Marttenson, "Tell me!"

"There is a bomb in her yard." Wallander would growl.

"But! But! That's impossible!" Marttenson would whine.

Then Wallander would shout, "Get me the bomb squad right now!" and hang up.


This conversation would repeat itself, well, repeatedly, with various characters and Wallander over the course of the book. Seriously? If a colleague calls and says "I need X" why did the other detectives insist on going "Why? That's impossible!" I felt like banging my head on the steering wheel. They are policemen and detectives, they should expect the unexpected.


I found Wallander's character to be an asshole and it's hard to be sympathetic to a main character when you just don't like him. He was rude to everyone, short tempered, and sexist. I found myself drifting off into other thoughts as I listened to the the book (despite the outstanding narrator's abilities) and would have to go back a tract or two to figure out what the heck just happened.

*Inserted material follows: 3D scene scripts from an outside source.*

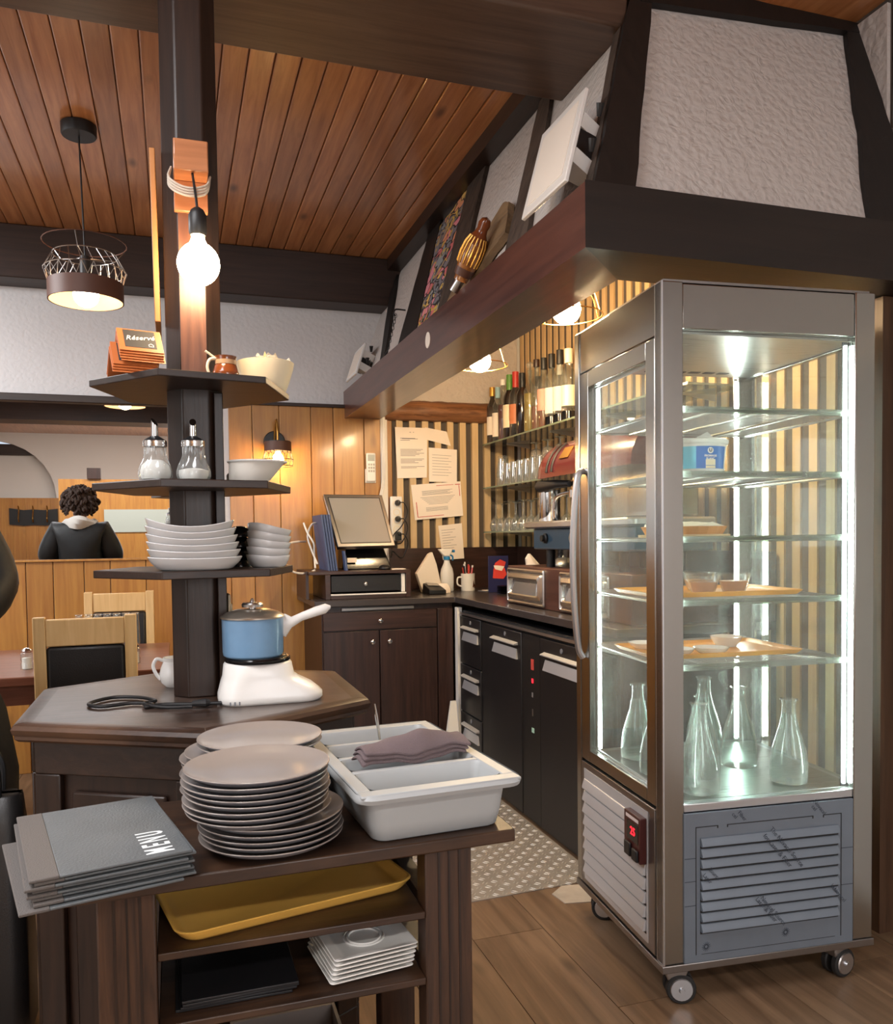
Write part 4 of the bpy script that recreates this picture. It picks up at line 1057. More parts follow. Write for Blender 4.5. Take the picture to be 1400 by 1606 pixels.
# till cabinet
tc_ = thing('till_cabinet', 'dark walnut cabinet with a drawer and two doors under the till', 'cabinet', (1.05,4.45,0))
part('body', MB().box(.70,4.17,0,1.398,4.77,.8675), M['walnut'], tc_, world=True)
dr = part('drawer', MB().box(.705,4.15,.745,1.305,4.1695,.838), M['walnutx'], tc_, world=True, bevel=.002)
rm = rootmat(tc_).inverted()
def knob(parent, x, y, z, ax='y', s=1):
    k = part('knob', MB().lathe([(.004,0),(.005,-.008),(.0115,-.014),(.012,-.02),(.007,-.024),(.001,-.025)], 16, (x,y,z), 'y'), M['chrome'], parent)
    k.data.transform(rootmat(parent).inverted()); return k
knob(dr, .998, 4.15, .79)
d1 = part('door', MB().box(.705,4.15,.06,.992,4.1695,.738), M['walnut'], tc_, world=True, bevel=.002); knob(d1, .955, 4.15, .682)
d2 = part('door', MB().box(.998,4.15,.06,1.305,4.1695,.738), M['walnut'], tc_, world=True, bevel=.002); knob(d2, 1.045, 4.15, .682)
part('filler_panel', MB().box(1.311,4.15,.02,1.395,4.1695,.838), M['walnut'], tc_, world=True, bevel=.002)
part('plinth', MB().box(.72,4.156,.0,1.3,4.1695,.055), M['black'], tc_, world=True)
part('metal_strip', MB().box(.80,4.148,.846,1.18,4.1695,.858), M['steeldark'], tc_, world=True)
# cash drawer housing
ch_ = thing('cash_drawer_housing', 'brown wooden housing with a black cash drawer, under the till screen', 'cash drawer', (.95,4.4,.9005))
for a in ((.73,4.215,.9005,.757,4.62,1.028),(1.158,4.215,.9005,1.185,4.62,1.028),(.757,4.215,.9005,1.158,4.62,.925),(.65,4.215,1.0285,1.185,4.62,1.046),(.757,4.60,.925,1.158,4.62,1.028)):
    part('panel', MB().box(*a), M['walnutx'], ch_, world=True, bevel=.002)
part('side_panel', MB().box(.64,4.28,.9005,.655,4.62,1.046), M['walnut'], ch_, world=True)
part('drawer_front', MB().box(.762,4.235,.935,1.135,4.59,1.022), M['blackmatte'], ch_, world=True, bevel=.003)
part('slot', MB().box(1.0,4.2335,.972,1.10,4.2352,.976).box(.79,4.2335,.969,.81,4.2352,.975), M['black'], ch_, world=True)
part('lock', MB().lathe([(.001,0),(.011,0),(.011,-.008),(.006,-.01),(.001,-.01)], 18, (.945,4.235,.975), 'y'), M['chrome'], ch_, world=True)
part('white_edge', MB().box(1.137,4.23,.93,1.156,4.59,1.026), M['white'], ch_, world=True)
part('bottom_strip', MB().box(.757,4.212,.921,1.158,4.2145,.928), M['white'], ch_, world=True)
# till monitor
mo = thing('till_monitor', 'grey touch-screen till monitor tilted back on a black stand', 'monitor', (.95,4.42,1.0465))
a, b_, c, d_ = Vector((.815,4.30,1.165)), Vector((1.125,4.30,1.165)), Vector((1.06,4.47,1.425)), Vector((.75,4.47,1.425))
a, b_, c, d_ = Vector((.815,4.30,1.17)), Vector((1.127,4.30,1.172)), Vector((1.09,4.44,1.452)), Vector((.765,4.44,1.454))
nn = (b_-a).cross(d_-a).normalized()   # faces the viewer
def inset(f, o=0):
    ctr = (a+b_+c+d_)/4
    return [p+(ctr-p)*f+nn*o for p in (a,b_,c,d_)]
part('screen_frame', MB().extr(inset(0), -nn*.035), M['steeldark'], mo, world=True, bevel=.004)
part('glass_border', MB().extr(inset(.12,.0004), nn*.001), M['black'], mo, world=True)
part('screen', MB().extr(inset(.15,.0015), nn*.001), M['screen'], mo, world=True)
part('stand', MB().hexa([(.86,4.36,1.0465),(1.12,4.36,1.0465),(1.12,4.56,1.0465),(.86,4.56,1.0465),(.88,4.40,1.17),(1.08,4.40,1.17),(1.06,4.52,1.30),(.86,4.52,1.30)]), M['blackgloss'], mo, world=True, bevel=.006)
part('sticker', MB().box(.875,4.356,1.085,.925,4.3605,1.11), M['paper'], mo, world=True)
# folders beside the monitor
for i in range(5):
    f0 = .722+i*.0135
    single('folder', MB().hexa([(f0+.04,4.30,1.0466),(f0+.05,4.30,1.0466),(f0+.05,4.58,1.0466),(f0+.04,4.58,1.0466),(f0-.008+.012,4.30,1.34),(f0+.002+.012,4.30,1.34),(f0+.002+.012,4.58,1.34),(f0-.008+.012,4.58,1.34)]) if i < 4 else
           MB().hexa([(.845,4.25,1.0466),(.856,4.25,1.0466),(.856,4.30,1.0466),(.845,4.30,1.0466),(.832,4.25,1.15),(.842,4.25,1.15),(.842,4.29,1.15),(.832,4.29,1.15)]),
           M['navy'], ('navy blue folder leaning beside the till monitor, %s from the left' % ORD[i]) if i < 4 else 'small navy folder leaning under the till screen', 'folder', group='navy folders by the till', smooth=False)
ms = thing('mouse', 'black computer mouse on the cash drawer housing', 'mouse', (1.06,4.28,1.0465))
part('shell', MB().sphere((0,0,.008), .02, 18, 8, .75, 1.4, .6) if False else MB().loft([[(x,y,z) for x,y in rrect(-.028*s,-.045*s,.028*s,.045*s,.025*s,5)] for z,s in ((0,.9),(.006,1),(.016,.9),(.023,.6),(.025,.25))]), M['black'], ms, ang=1.2)
part('wheel', MB().cyl((-.004,.024,.018), .006, .006, 10, 'x'), M['rubber'], ms)
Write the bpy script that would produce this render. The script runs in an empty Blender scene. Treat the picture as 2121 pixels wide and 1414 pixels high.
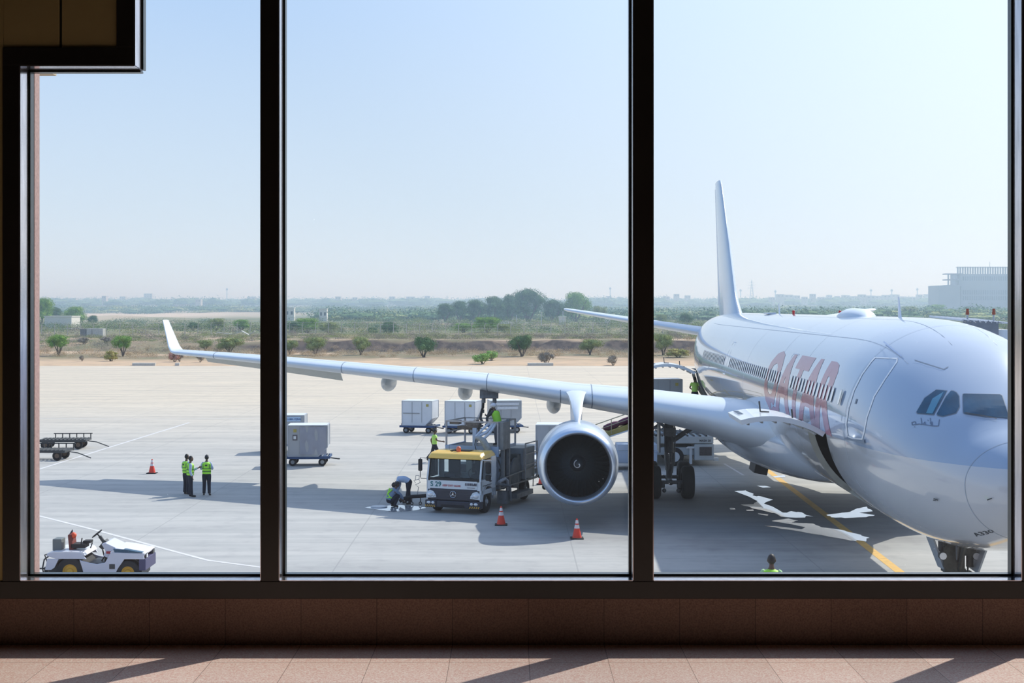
import bpy, bmesh, math, random
from math import sin, cos, pi, radians, sqrt
from mathutils import Vector, Matrix, Euler
from mathutils.bvhtree import BVHTree
from mathutils.geometry import tessellate_polygon
random.seed(7)
S = bpy.context.scene
COL = S.collection
# ---------------------------------------------------------------- camera
F, CX, HY, CH = 3020.0, 1060.5, 637.3, 8.05      # focal length in pixels, centre column, horizon row, eye height
cam_d = bpy.data.cameras.new('camera'); cam = bpy.data.objects.new('camera', cam_d); COL.objects.link(cam)
cam.location = (0, 0, CH); cam.rotation_euler = (pi/2, 0, 0)
cam_d.sensor_width = 36; cam_d.lens = 36*F/2121; cam_d.shift_y = -(707-HY)/2121
cam_d.clip_start = 0.1; cam_d.clip_end = 20000
S.camera = cam
# ---------------------------------------------------------------- sky, sun, exposure
SUN = Vector((0.74, 0.80, 1.0)).normalized()
W = bpy.data.worlds.new('world'); S.world = W; W.use_nodes = True
nt = W.node_tree; N = nt.nodes; L = nt.links; N.clear()
def nn(t, **k):
    n = N.new(t)
    for a, b in k.items(): setattr(n, a, b)
    return n
tc = nn('ShaderNodeTexCoord'); sep = nn('ShaderNodeSeparateXYZ'); L.new(tc.outputs['Generated'], sep.inputs[0])
rmp = nn('ShaderNodeValToRGB'); L.new(sep.outputs['Z'], rmp.inputs[0])
e = rmp.color_ramp.elements
e[0].position = 0.0; e[0].color = (.84, .91, .97, 1)
e[1].position = 1.0; e[1].color = (.17, .33, .68, 1)
for p_, c_ in ((.07, (.70, .82, .96, 1)), (.20, (.52, .70, .98, 1)), (.45, (.32, .51, .85, 1))):
    q = rmp.color_ramp.elements.new(p_); q.color = c_
dot = nn('ShaderNodeVectorMath', operation='DOT_PRODUCT'); L.new(tc.outputs['Generated'], dot.inputs[0]); dot.inputs[1].default_value = SUN
mr = nn('ShaderNodeMapRange'); mr.inputs[1].default_value = .55; mr.inputs[2].default_value = 1.0; L.new(dot.outputs['Value'], mr.inputs[0])
pw = nn('ShaderNodeMath', operation='POWER'); L.new(mr.outputs[0], pw.inputs[0]); pw.inputs[1].default_value = 1.6
mx = nn('ShaderNodeMixRGB'); mx.blend_type = 'ADD'; L.new(pw.outputs[0], mx.inputs[0]); L.new(rmp.outputs[0], mx.inputs[1]); mx.inputs[2].default_value = (1.1, 1.0, .9, 1)
bg = nn('ShaderNodeBackground'); L.new(mx.outputs[0], bg.inputs[0]); bg.inputs[1].default_value = 1.0
wo = nn('ShaderNodeOutputWorld'); L.new(bg.outputs[0], wo.inputs[0])
sd = bpy.data.lights.new('sun', 'SUN'); sd.energy = 4.3; sd.angle = radians(.55); sd.color = (1, .95, .86)
so = bpy.data.objects.new('sun', sd); COL.objects.link(so); so.rotation_euler = SUN.to_track_quat('Z', 'Y').to_euler()
S.view_settings.view_transform = 'Standard'; S.view_settings.look = 'None'; S.view_settings.gamma = 1
S.view_settings.use_curve_mapping = False; S.view_settings.exposure = 0.0
S.cycles.max_bounces = 8; S.cycles.transparent_max_bounces = 24; S.cycles.volume_bounces = 0; S.cycles.caustics_reflective = False
S.cycles.caustics_refractive = False; S.cycles.use_denoising = True; S.cycles.sample_clamp_indirect = 6
S.cycles.volume_step_rate = 10; S.cycles.volume_max_steps = 16
# ---------------------------------------------------------------- pixel helpers (used once to find where things stand)
def P(px, py, Y): return Vector(((px-CX)/F*Y, Y, CH-(py-HY)/F*Y))
def G(px, py, z=0.0):
    Y = F*(CH-z)/(py-HY); return Vector(((px-CX)/F*Y, Y, z))
# ---------------------------------------------------------------- materials
MATS = {}
def mat(name, col, rough=.6, metal=0, spec=.5, coat=0, var=.08, scale=3, bump=0, bscale=30, emit=None, col2=None, stretch=None, band=None, alpha=1):
    if name in MATS: return MATS[name]
    m = bpy.data.materials.new(name); m.use_nodes = True; t = m.node_tree; n = t.nodes; l = t.links
    b = n['Principled BSDF']; b.inputs['Roughness'].default_value = rough; b.inputs['Metallic'].default_value = metal
    b.inputs['Specular IOR Level'].default_value = spec; b.inputs['Coat Weight'].default_value = coat; b.inputs['Coat Roughness'].default_value = .04
    c = n.new('ShaderNodeTexCoord'); mp = n.new('ShaderNodeMapping'); l.new(c.outputs['Object'], mp.inputs[0])
    if stretch: mp.inputs['Scale'].default_value = stretch
    no = n.new('ShaderNodeTexNoise'); no.inputs['Scale'].default_value = scale; no.inputs['Detail'].default_value = 6; l.new(mp.outputs[0], no.inputs['Vector'])
    mi = n.new('ShaderNodeMixRGB'); l.new(no.outputs['Fac'], mi.inputs[0])
    if col2: a1, a2 = col, col2
    else: a1 = tuple(max(0, v*(1-var*1.6)) for v in col); a2 = tuple(min(1, v*(1+var*1.6)) for v in col)
    mi.inputs[1].default_value = (*a1, 1); mi.inputs[2].default_value = (*a2, 1)
    out = mi.outputs[0]
    if col2:
        mr = n.new('ShaderNodeMapRange'); mr.inputs[1].default_value = .38; mr.inputs[2].default_value = .62; l.new(no.outputs['Fac'], mr.inputs[0]); l.new(mr.outputs[0], mi.inputs[0])
    if band:      # paint scheme that changes at a height of the object
        sx = n.new('ShaderNodeSeparateXYZ'); l.new(c.outputs['Object'], sx.inputs[0])
        for z0, z1, cc in band:
            g1 = n.new('ShaderNodeMath'); g1.operation = 'GREATER_THAN'; l.new(sx.outputs['Z'], g1.inputs[0]); g1.inputs[1].default_value = z0
            g2 = n.new('ShaderNodeMath'); g2.operation = 'LESS_THAN'; l.new(sx.outputs['Z'], g2.inputs[0]); g2.inputs[1].default_value = z1
            g3 = n.new('ShaderNodeMath'); g3.operation = 'MULTIPLY'; l.new(g1.outputs[0], g3.inputs[0]); l.new(g2.outputs[0], g3.inputs[1])
            m2 = n.new('ShaderNodeMixRGB'); l.new(g3.outputs[0], m2.inputs[0]); l.new(out, m2.inputs[1]); m2.inputs[2].default_value = (*cc, 1); out = m2.outputs[0]
    l.new(out, b.inputs['Base Color'])
    if bump:
        n2 = n.new('ShaderNodeTexNoise'); n2.inputs['Scale'].default_value = bscale; n2.inputs['Detail'].default_value = 4; l.new(mp.outputs[0], n2.inputs['Vector'])
        bp = n.new('ShaderNodeBump'); bp.inputs['Strength'].default_value = bump; bp.inputs['Distance'].default_value = .02; l.new(n2.outputs['Fac'], bp.inputs['Height']); l.new(bp.outputs[0], b.inputs['Normal'])
    if emit: b.inputs['Emission Color'].default_value = (*emit[:3], 1); b.inputs['Emission Strength'].default_value = emit[3]
    MATS[name] = m; return m
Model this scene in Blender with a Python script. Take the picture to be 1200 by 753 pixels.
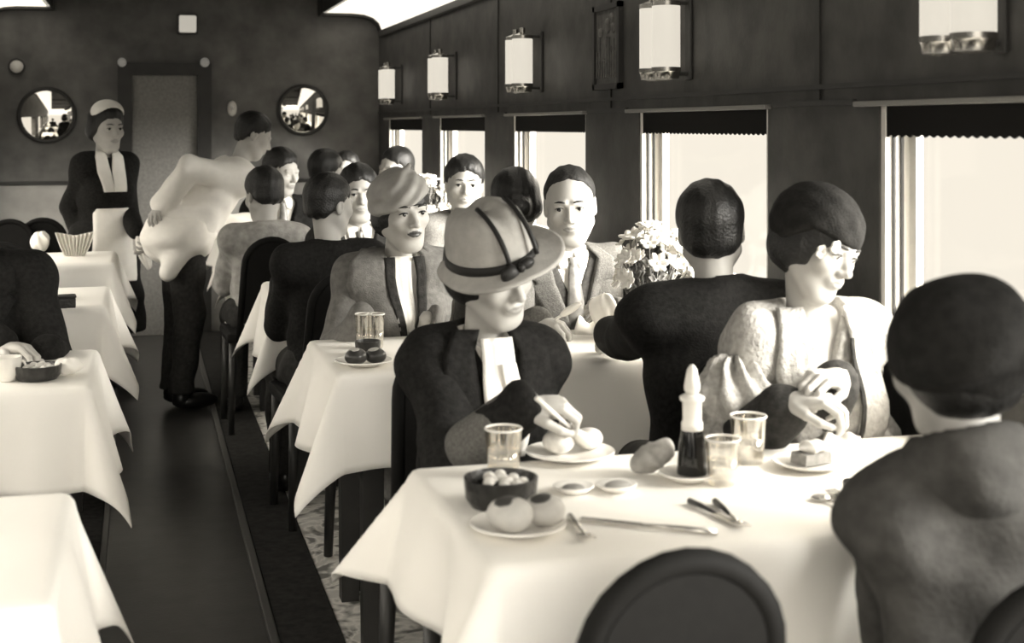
import bpy, bmesh, math, random
import numpy as np
from mathutils import Vector, Matrix

for o in list(bpy.data.objects): bpy.data.objects.remove(o)
SC = bpy.context.scene
COL = SC.collection
random.seed(7)

# ------------------------------------------------------------------ camera
FPX, VX, HY, CAMH = 1600.0, 163.0, 148.0, 1.38
TH = math.atan((600 - VX) / FPX)
CT, ST = math.cos(TH), math.sin(TH)
cam_data = bpy.data.cameras.new('camera')
cam = bpy.data.objects.new('camera', cam_data)
COL.objects.link(cam)
cam.location = (0, 0, CAMH)
cam.rotation_euler = (math.pi / 2, 0, -TH)
cam_data.sensor_fit = 'HORIZONTAL'
cam_data.sensor_width = 36
cam_data.lens = 36 * FPX / 1200
cam_data.shift_y = -(376.5 - HY) / 1200
cam_data.clip_start = .05
cam_data.dof.use_dof = True
cam_data.dof.focus_distance = 4.3
cam_data.dof.aperture_fstop = 4.5
SC.camera = cam

# ------------------------------------------------------------------ light
SC.view_settings.view_transform = 'Standard'
SC.view_settings.look = 'None'
SC.view_settings.exposure = .3
SC.view_settings.gamma = 1
SC.view_settings.use_curve_mapping = False
W = bpy.data.worlds.new('overcast_sky')
SC.world = W
W.use_nodes = True
bg = W.node_tree.nodes['Background']
bg.inputs['Color'].default_value = (.795, .742, .648, 1)
# overcast sky: level with the horizon 1, brighter overhead
_n = W.node_tree
_tc = _n.nodes.new('ShaderNodeTexCoord'); _sp = _n.nodes.new('ShaderNodeSeparateXYZ')
_cl = _n.nodes.new('ShaderNodeMath'); _cl.operation = 'MAXIMUM'; _cl.inputs[1].default_value = 0
_ma = _n.nodes.new('ShaderNodeMath'); _ma.operation = 'MULTIPLY_ADD'; _ma.inputs[1].default_value = 24.0; _ma.inputs[2].default_value = 1.0
_n.links.new(_tc.outputs['Generated'], _sp.inputs[0]); _n.links.new(_sp.outputs['Z'], _cl.inputs[0])
_n.links.new(_cl.outputs[0], _ma.inputs[0]); _n.links.new(_ma.outputs[0], bg.inputs['Strength'])
sun_d = bpy.data.lights.new('hazy_sun', 'SUN')
sun_d.energy = 16.0
sun_d.angle = math.radians(45)
sun_d.color = (1, .975, .92)
sun = bpy.data.objects.new('hazy_sun', sun_d)
COL.objects.link(sun)
sdir = Vector((1.0, -.68, .42)).normalized()        # towards the sun, right of the carriage
sun.rotation_euler = sdir.to_track_quat('Z', 'Y').to_euler()
sun.location = sdir * 12

# ------------------------------------------------------------------ pixel <-> place
def at_y(x, y, Y):
    t = (x - 600) / FPX
    Z = Y / (CT - t * ST)
    return Vector(((t * CT + ST) * Z, Y, CAMH - (y - HY) * Z / FPX))
def at_z(x, y, z):
    Z = FPX * (CAMH - z) / (y - HY)
    t = (x - 600) / FPX
    return Vector(((t * CT + ST) * Z, (CT - t * ST) * Z, z))

# ------------------------------------------------------------------ materials
def tone(v): return (v, v * .972, v * .915, 1)
MATS = {}
def mat(name, v, rough=.7, spec=.3, noise=0, nscale=30, bump=0, bscale=120, metal=0, sheen=0):
    if name in MATS: return MATS[name]
    m = bpy.data.materials.new(name); m.use_nodes = True
    nt = m.node_tree; b = nt.nodes['Principled BSDF']
    c = tone(v) if not isinstance(v, tuple) else v
    b.inputs['Base Color'].default_value = c
    b.inputs['Roughness'].default_value = rough
    b.inputs['Specular IOR Level'].default_value = spec
    b.inputs['Metallic'].default_value = metal
    if sheen: b.inputs['Sheen Weight'].default_value = sheen
    tc = nt.nodes.new('ShaderNodeTexCoord')
    if noise:
        n = nt.nodes.new('ShaderNodeTexNoise'); n.inputs['Scale'].default_value = nscale
        n.inputs['Detail'].default_value = 4
        nt.links.new(tc.outputs['Object'], n.inputs['Vector'])
        r = nt.nodes.new('ShaderNodeValToRGB')
        r.color_ramp.elements[0].position = .3; r.color_ramp.elements[1].position = .7
        r.color_ramp.elements[0].color = tuple(x * (1 - noise) for x in c[:3]) + (1,)
        r.color_ramp.elements[1].color = tuple(min(1, x * (1 + noise)) for x in c[:3]) + (1,)
        nt.links.new(n.outputs['Fac'], r.inputs['Fac'])
        nt.links.new(r.outputs['Color'], b.inputs['Base Color'])
    if bump:
        n2 = nt.nodes.new('ShaderNodeTexNoise'); n2.inputs['Scale'].default_value = bscale
        n2.inputs['Detail'].default_value = 3
        nt.links.new(tc.outputs['Object'], n2.inputs['Vector'])
        bp = nt.nodes.new('ShaderNodeBump'); bp.inputs['Strength'].default_value = bump
        bp.inputs['Distance'].default_value = .01
        nt.links.new(n2.outputs['Fac'], bp.inputs['Height'])
        nt.links.new(bp.outputs['Normal'], b.inputs['Normal'])
    MATS[name] = m
    return m
def emit(name, v, strength):
    if name in MATS: return MATS[name]
    m = bpy.data.materials.new(name); m.use_nodes = True
    nt = m.node_tree; b = nt.nodes['Principled BSDF']
    b.inputs['Base Color'].default_value = tone(.12)
    b.inputs['Emission Color'].default_value = v
    b.inputs['Emission Strength'].default_value = strength
    MATS[name] = m
    return m
def glass(name, clear=.82, tint=(.97, .95, .9, 1), body=None, facing=True):
    if name in MATS: return MATS[name]
    m = bpy.data.materials.new(name); m.use_nodes = True
    nt = m.node_tree; nt.nodes.clear()
    out = nt.nodes.new('ShaderNodeOutputMaterial')
    tr = nt.nodes.new('ShaderNodeBsdfTransparent'); tr.inputs['Color'].default_value = tint
    gl = nt.nodes.new('ShaderNodeBsdfGlossy'); gl.inputs['Roughness'].default_value = .05
    gl.inputs['Color'].default_value = tone(.95)
    mx = nt.nodes.new('ShaderNodeMixShader')
    if facing:
        lw = nt.nodes.new('ShaderNodeLayerWeight'); lw.inputs['Blend'].default_value = .35
        mr = nt.nodes.new('ShaderNodeMapRange')
        mr.inputs['To Min'].default_value = 1 - clear; mr.inputs['To Max'].default_value = .75
        nt.links.new(lw.outputs['Facing'], mr.inputs['Value'])
        nt.links.new(mr.outputs['Result'], mx.inputs['Fac'])
    else:
        mx.inputs['Fac'].default_value = 1 - clear
    nt.links.new(tr.outputs[0], mx.inputs[1]); nt.links.new(gl.outputs[0], mx.inputs[2])
    nt.links.new(mx.outputs[0], out.inputs[0])
    MATS[name] = m
    return m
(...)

I also thought the pacing of The Man Who Smiled to be rather slow, and I think in part that is because the team was investigating a "paper crime" for the most part; that is, the murders had to be solved via a paper trail to implicate the antagonist. Paper trails are not that exciting to write about, which is why I suspect the book really didn't pick up pace until the end (disk 10, I have no idea what chapters those were).


So over all, this book felt fragmented, unrealistic and was vaguely annoying. Recommended with significant reservations (like you are reading through the Wallander series).